UTOPIA, por Elisa Costa Pinto, autora e professora
Gostei muito de quase tudo nesta novela gráfica de RAQUEL VARELA e ROBSON VILALBA, que recria, de forma simples, mas não simplista, os últimos anos da fascismo, o 25 de Abril e sobretudo a atmosfera vivida no período que ficou conhecido por PREC.
Não é tarefa fácil essa recriação, sabe-o quem, muito jovem, viveu esse tempo por dentro e o recorda como a passagem para um tempo de esperança ilimitada, alegria colectiva e individual, um tempo de festa. De UTOPIA.
A novela tem uma dimensão ficcional, por isso, o ponto de vista de algumas passagens, como a do PREC, é maioritariamente, o de uma personagem, um militante de um determinado partido de extrena-esquerda que, infelizmente, na minha opinião, esquece episódios e protagonistas que foram mais importantes do que alguns que ele recorda e a que dá relevo.

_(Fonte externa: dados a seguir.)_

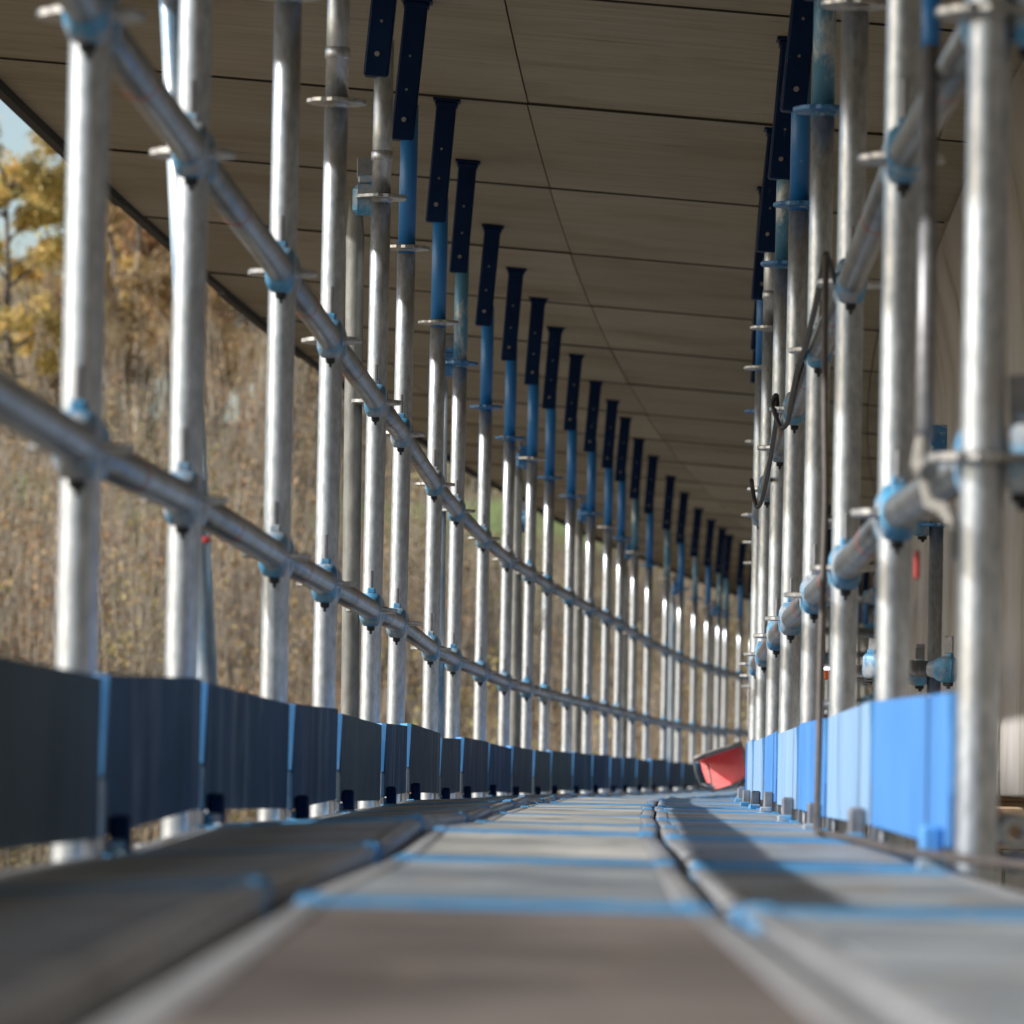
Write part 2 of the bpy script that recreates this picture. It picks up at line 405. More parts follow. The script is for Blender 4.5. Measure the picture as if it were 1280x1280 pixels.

Mas a memória é assim, selectiva e pessoal, todos o sabemos, e uma personagem é uma personagem, não podemos intervir na sua focalização.
Esta subjectividade à parte, este livro tem a imensa vantagem da fuga ao discurso “oficial” da Revolução dos Cravos” que omite, quase sempre, a imensa e intensa energia e utopia dos muitos milhares de militantes de esquerda e sobretudo de extrema-esquerda que acreditaram ser possível a edificação de um país livre, uma “cidade sem muros nem ameias” como o Zeca nos ensinou a cantar:
UTOPIA
Cidade sem muros nem ameias
Gente igual por dentro gente igual por fora
Onde a folha da palma afaga a cantaria
Cidade do homem não do lobo mas irmão
Capital da alegria braço que dormes
Nos braços do rio toma o fruto da terra
E teu a ti o deves lança o teu
Desafio homem que olhas nos olhos
Que não negas
O sorriso a palavra forte e justa
Homem para quem o nada disto custa
Será que existe lá para os lados do oriente
Este rio este rumo esta gaivota
Que outro fumo deverei seguir na minha rota?
(JOSÉ AFONSO)
NOTA: Estava a ler e a pensar nos muitos jovens a quem vou oferecer ou recomendar este livro.